The founder of J. H. Maxymillian, Inc., a Berkshire-based company that specializes in large-scale construction and infrastructure projects (including the spring 2010 dredging and restoration of Williston’s campus pond), James earned his engineering degree from Yale University and his master’s in engineering from the Massachusetts Institute of Technology. But none of that would have happened, he says, if not for Williston—and a powerful incentive in the form of a used car.

As a young man growing up in North Adams, James was drawn to motorcycles and other machines he could tinker with, less so to his studies at Drury High School. When he graduated near the bottom of his class, his guidance counselor refused to send his transcripts to any colleges, “which was fine with me,” says James, “because I didn’t really have any aspirations.” His mother, however, had other ideas. If James enrolled as a post-grad at Williston and kept up his grades, she’d give him her old Jaguar. “She hit the right button,” says James. “And Williston had quite an effect on me.”

Back then, post-grads enrolled for two years, and the newly motivated James soon discovered that with the right guidance and instruction style, he could succeed in the classroom as well as the shop. “The whole culture of the school was very supportive and not dictatorial,” he says. “That helped me a lot. If it hadn’t been for them, I’m not saying I would have wound up bad, I just would have not been much of a contributor in life.

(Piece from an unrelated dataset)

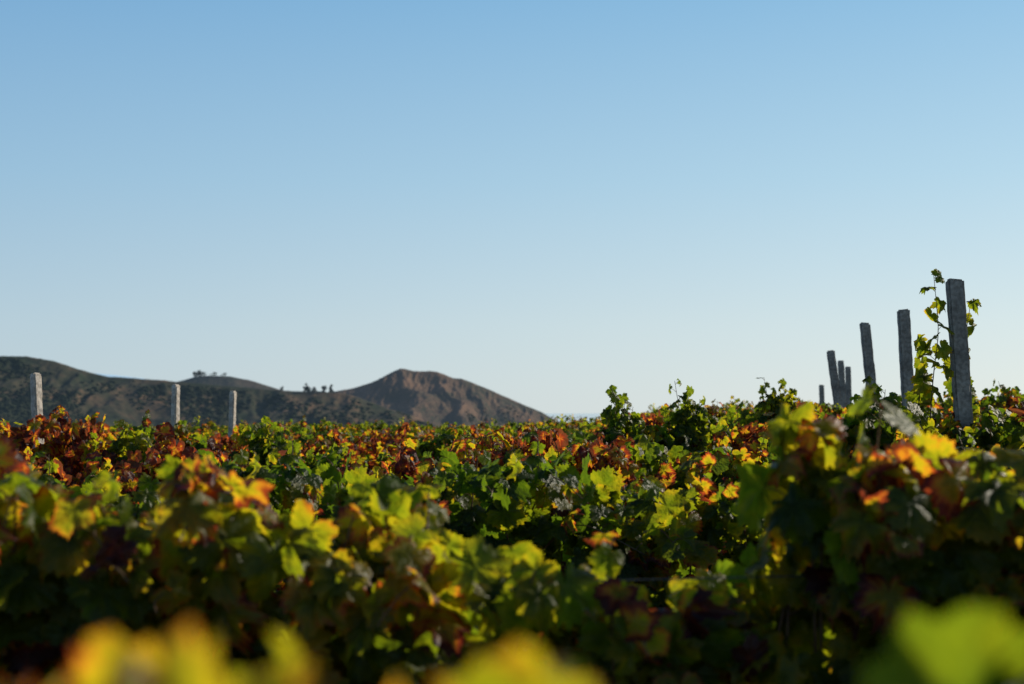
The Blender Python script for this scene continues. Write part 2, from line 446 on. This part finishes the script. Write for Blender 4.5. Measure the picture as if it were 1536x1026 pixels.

Who knows where I would have wound up?”

As it turned out, he wound up at Yale, where his Williston track experience earned him a spot with the Bulldogs, and then at MIT, where he was hired as track coach, a job that paid his way through graduate school. (His appreciation for physical fitness has stayed with him ever since.) He still supports Yale and MIT, he notes, along with numerous other local causes and his children’s schools, “but I support Williston more. My experience at Williston was more formative than at any of the other schools.”
“Williston gave me two great benefits,” he explains. “It straightened me out in life and it opened doors. My life has been very easy since Williston. That’s probably one of the big reasons I’m very aware of giving back. My goal is to help Williston stay strong, which is about the best you can do for a school.”